Determine which lines contain the word "that", then copy those lines.

• _DATA SECTION_:
## begin

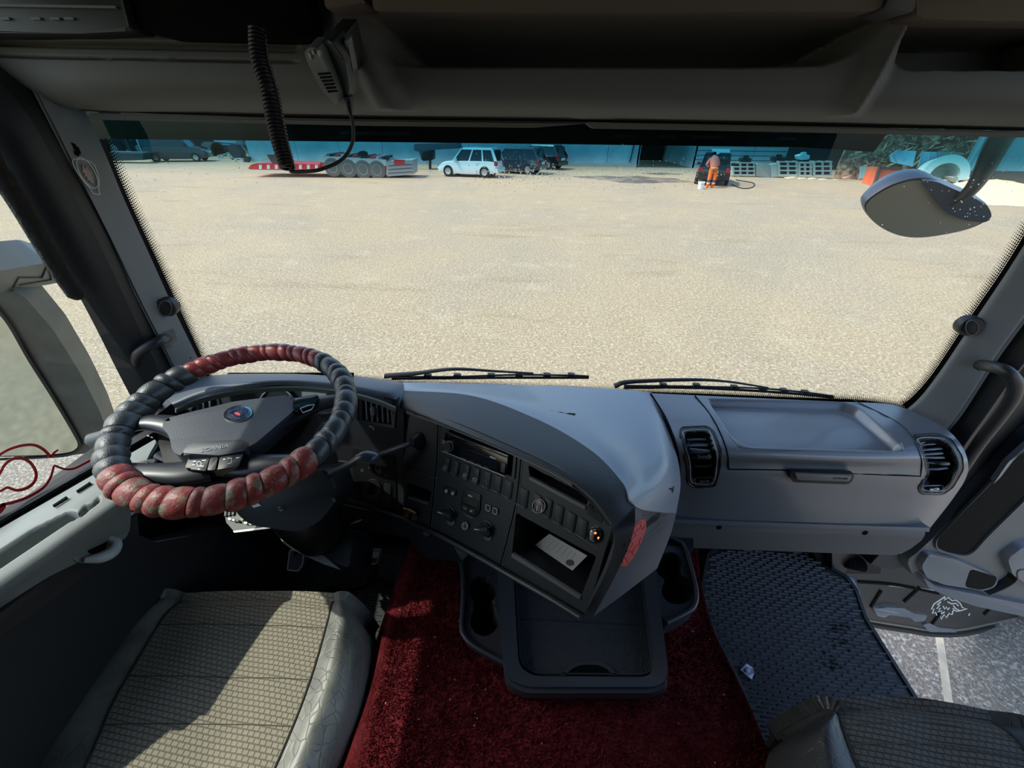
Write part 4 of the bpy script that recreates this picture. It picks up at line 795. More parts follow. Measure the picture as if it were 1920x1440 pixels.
vL = rnd([(1277, 800), (1325, 799), (1338, 808), (1352, 846), (1350, 880), (1339, 911), (1300, 914), (1290, 906), (1288, 870), (1274, 815)], 7)
vR = rnd([(1709, 815), (1758, 812), (1786, 822), (1806, 856), (1808, 880), (1786, 912), (1770, 928), (1724, 926), (1719, 916), (1736, 888), (1728, 850)], 7)
gap = [[(1270, 741), (1300, 741), (1300, 744), (1272, 744)]]
patch('dash_body', [R0, R1, R2, R3, R4, R5, R6], 300, 190, pl_grey if False else mat('passenger_plastic', S(100, 104, 112), .36, bump=(900, .2, .0005), spec=.9, coat=.3), pd, thick=.006,
   feats=[(tray, .020, 7), (shrink(vL, .8, .80), .030, 4), (shrink(vR, .78, .78), .030, 4)])
PT = Pl(Z(1450, 800, -.607), (0, 0, 1)); PF = Pl(Y(1530, 893, .6875), (0, -1, .02))
def surf_line(nm, pts, w, m, lift=.0012, par=pd):        # thin bead that follows the dash surface
    G = np.array([R0, R1, R2, R3, R4, R5, R6]); G = cr(G, 60); G = np.swapaxes(cr(np.swapaxes(G, 0, 1), 90), 0, 1).reshape(-1, 3); Q = proj(G); out = []
    for x, y in cr(np.array(pts, float), 24):
        d = np.linalg.norm(Q-np.array((x, y)), axis=1); i = np.argsort(d)[:4]; wt = 1/(d[i]+.5); p = (G[i]*wt[:, None]).sum(0)/wt.sum(); out.append(ray(x, y)*((np.linalg.norm(p)-lift)/np.linalg.norm(ray(x, y))))
    return tube(nm, out, w, m, par, seg=6)
surf_line('panel_gap', [(1303, 742), (1330, 775), (1352, 815), (1364, 852), (1366, 880)], .0016, pl_void)
surf_line('panel_gap', [(1366, 880), (1480, 882), (1600, 888), (1726, 893)], .0014, pl_void)
surf_line('panel_gap', [(1596, 748), (1680, 790), (1712, 822), (1728, 862), (1726, 893)], .0012, pl_black)
surf_line('joint_gap', [(1220, 738), (1250, 788), (1270, 845), (1274, 895), (1262, 960)], .0026, pl_void, .002)
em_ = 0
surf_line('tray_bead', [(1366, 812), (1380, 828), (1404, 840), (1540, 844), (1682, 848), (1694, 842), (1690, 830)], .0014, mat('edge_grey', S(120, 124, 130), .4), .001)
def pvent(o, slots, tabq, wheel):
    v = sline('vent_bezel', 'dash_body', rnd(o, 6), .0026, pl_black, pd, lift=-.0005, n=90, closed=True)
    overlay('vent_frame', 'dash_body', shrink(o, .99, .99), .0004, pl_dark, v); sline('vent_inner_rim', 'dash_body', shrink(o, .80, .86), .0018, mat('edge_grey', None), v, lift=.0005, n=70, closed=True)
    overlay('vent_cavity_shade', 'dash_body', shrink(o, .76, .83), .0012, pl_void, v)  # darkness of the recess laid in as a black overlay
    for (a, b) in slots: tube('vane', [gpt('dash_smooth', a[0], a[1], -.012), gpt('dash_smooth', (a[0]+b[0])/2, (a[1]+b[1])/2+.5, -.010), gpt('dash_smooth', b[0], b[1], -.012)], .0036, mat('vane_grey', S(84, 88, 98), .4), v, seg=8, n=6, flat=.55)
    c = np.mean(np.array(tabq), 0); tube('vane_tab', [gpt('dash_smooth', c[0]-11, c[1], -.004), gpt('dash_smooth', c[0]-6, c[1], .003), gpt('dash_smooth', c[0]+7, c[1], .003), gpt('dash_smooth', c[0]+12, c[1], -.004)], [.003, .005, .005, .003], pl_dark, v, seg=10, n=10, flat=.7)
    x0, y0, x1, y1 = wheel; sline('thumbwheel_slot', 'dash_body', rnd([(x0, y0), (x1, y0-1), (x1-2, y1), (x0+2, y1)], 4), .0012, mat('edge_grey', None), v, n=40, closed=True)
    overlay('thumbwheel_plate', 'dash_body', [(x0, y0), (x1, y0-1), (x1-2, y1), (x0+2, y1)], .0008, pl_void, v)
    cx, cy = (x0+x1)/2, (y0+y1)/2; tube('thumbwheel', [gpt('dash_smooth', cx-8, cy, .0), gpt('dash_smooth', cx+9, cy-1, .0)], .0036, steel, v, seg=12)
    tube('airflow_symbol', [gpt('dash_smooth', cx-1, cy-2, .0036), gpt('dash_smooth', cx+5, cy-2.4, .0036)], .0008, pl_void, v, seg=5)
patch('dash_smooth', [R0, R1, R2, R3, R4, R5, R6], 220, 150, pl_black, None, thick=.001); bpy.data.objects.remove(bpy.data.objects['dash_smooth'])
vb = [(1277, 801), (1325, 799), (1338, 808), (1352, 846), (1350, 880), (1341, 912), (1302, 914), (1290, 906), (1288, 870), (1274, 815)]
pvent(vb, [((1290+i*2.4, 818+i*12), (1326+i*2.4, 817+i*12)) for i in range(6)], [(1306, 850), (1334, 849), (1333, 860), (1308, 862)], (1302, 896, 1338, 909))
vb = [(1711, 816), (1758, 813), (1784, 824), (1804, 856), (1806, 880), (1786, 914), (1768, 927), (1726, 926), (1721, 914), (1736, 888), (1728, 850)]
pvent(vb, [((1730+i*3.4, 828+i*11), (1772+i*3, 826+i*11)) for i in range(6)], [(1750, 864), (1782, 862), (1780, 872), (1752, 874)], (1730, 911, 1768, 924))
gh = slab('glovebox_handle', PF, rnd([(1478, 881), (1600, 885), (1594, 900), (1586, 905), (1486, 901), (1480, 896)], 5), -.004, .006, pl_black, pd, bev=.001)
slab('handle_flap', PF, rnd([(1486, 882), (1592, 886), (1588, 897), (1492, 894)], 3), .006, .010, mat('flap_grey', S(112, 112, 114), .45), gh, bev=.001)
text('handle_lettering', 'SCANIA', PF, (1556, 892), (1584, 893), .0052, .0102, pl_void, gh)
LPn = Pl(Y(1500, 1010, .72), (0, -1, .12))
slab('lower_ledge', Pl(Y(1500, 985, .70), (0, -1, .3)), [(1254, 972), (1742, 988), (1740, 996), (1256, 980)], -.03, .004, mat('ledge_light', S(92, 96, 104), .5), pd, bev=.002)
lp = slab('lower_panel', LPn, rnd([(1256, 978), (1738, 994), (1730, 1012), (1706, 1030), (1684, 1041), (1640, 1040), (1290, 1027), (1258, 1012), (1250, 1000)], 8), -.04, 0, mat('lower_panel_plastic', S(80, 82, 86), .55), pd, bev=.005)
for x, y in ((1348, 989), (1622, 999)): disc('screw_recess', LPn, x, y, .0075, -.004, .0012, pl_void, pd)
# ================================================================== FLOOR: carpet, mats, storage console
cpm = mat('carpet_red', S(104, 36, 40), .95, bump=(70, 1, .012), var=(S(80, 20, 26), 30, .4, .65), spec=.1)
cp_ = T('red_carpet', 'thick red pile carpet covering the engine tunnel between the seats', 'carpet', (.1, .5, -1.05))
cl = [(1018, 775, 803, 900, 1100, 1286, 1298), (1090, 752, 782, 900, 1100, 1292, 1303), (1180, 722, 750, 890, 1110, 1314, 1325), (1240, 706, 736, 880, 1110, 1340, 1352), (1330, 680, 715, 880, 1120, 1380, 1393), (1450, 640, 690, 880, 1130, 1424, 1438), (1620, 560, 640, 860, 1140, 1480, 1495)]
rows = []
for y, a, b, c, d, e, f in cl:
    A, B = Z(a, y, -1.04), Z(b, y, -1.0)
    rows.append([np.array((A[0]-.02, A[1], -1.35)), A, B, Z(c, y, -.99), Z(d, y, -.995), Z(e, y, -1.10), Z(f, y, -1.13)])
under = [(860, 1060), (940, 1030), (1210, 1010), (1284, 1040), (1294, 1110), (1240, 1150), (1238, 1250), (1150, 1262), (965, 1258), (945, 1225), (880, 1190), (872, 1160)]
patch('tunnel_cover', rows, 90, 110, cpm, cp_, feats=[(under, .10, 10)], thick=.01)
ss = TS('trim_4'); patch('tunnel_side', [[r[-1]+np.array((0, 0, -.002)) for r in rows], [r[-1]+np.array((.03, 0, -.22)) for r in rows]], 20, 4, pl_black, ss, thick=.004)
tube('seam', [Z(*q, -.998) for q in ((803, 1030), (778, 1110), (752, 1190), (738, 1235), (730, 1290))], .0018, mat('seam_thread', S(70, 16, 20), .9), cp_, n=30, seg=6)
rg = np.random.RandomState(3); G = np.array(rows)[:, 1:]; G = cr(G, 60); G = np.swapaxes(cr(np.swapaxes(G, 0, 1), 60), 0, 1)
n = 60000; i = rg.rand(n)*58.99; j = rg.rand(n)*58.99; ii, jj = i.astype(int), j.astype(int); fi, fj = (i-ii)[:, None], (j-jj)[:, None]
Pp_ = (G[ii, jj]*(1-fi)+G[ii+1, jj]*fi)*(1-fj)+(G[ii, jj+1]*(1-fi)+G[ii+1, jj+1]*fi)*fj
Pp_ = Pp_[sdf(under, proj(Pp_)) < 0]; n = len(Pp_); an = rg.rand(n)*6.28; w = np.c_[np.cos(an), np.sin(an), an*0]*.0013; tp_ = Pp_+np.c_[rg.randn(n)*.004, rg.randn(n)*.004, .005+rg.rand(n)*.006]
V = np.stack([Pp_-w, Pp_+w, tp_], 1).reshape(-1, 3); me = bpy.data.meshes.new('pile'); me.vertices.add(3*n); me.vertices.foreach_set('co', V.ravel()); me.loops.add(3*n); me.loops.foreach_set('vertex_index', np.arange(3*n)); me.polygons.add(n); me.polygons.foreach_set('loop_start', np.arange(n)*3); me.update(calc_edges=True)
put('carpet_pile', me, mat('pile_red', S(116, 42, 46), .9, spec=.1, var=(S(90, 22, 30), 40, .4, .6)), cp_, 0, kind='stuff')
V = []; F = []; rr = random.Random(6)
for _ in range(46):
    y = rr.uniform(1040, 1440); x = rr.uniform(770-(y-1040)*.2, 1290+(y-1040)*.33); p = Z(x, y, -.985); b = len(V); s = rr.uniform(.0008, .0018)
    V += [p+np.array((-s, 0, 0)), p+np.array((s, s*.3, 0)), p+np.array((s*.2, s*1.8, .001))]; F.append((b, b+1, b+2))
mesh('lint', V, F, mat('lint', S(206, 160, 158), .9), cp_, 0, kind='stuff')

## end

• _OUTPUT FOR THIS EXERCISE_:
Write part 4 of the bpy script that recreates this picture. It picks up at line 795. More parts follow. Measure the picture as if it were 1920x1440 pixels.
def surf_line(nm, pts, w, m, lift=.0012, par=pd):        # thin bead that follows the dash surface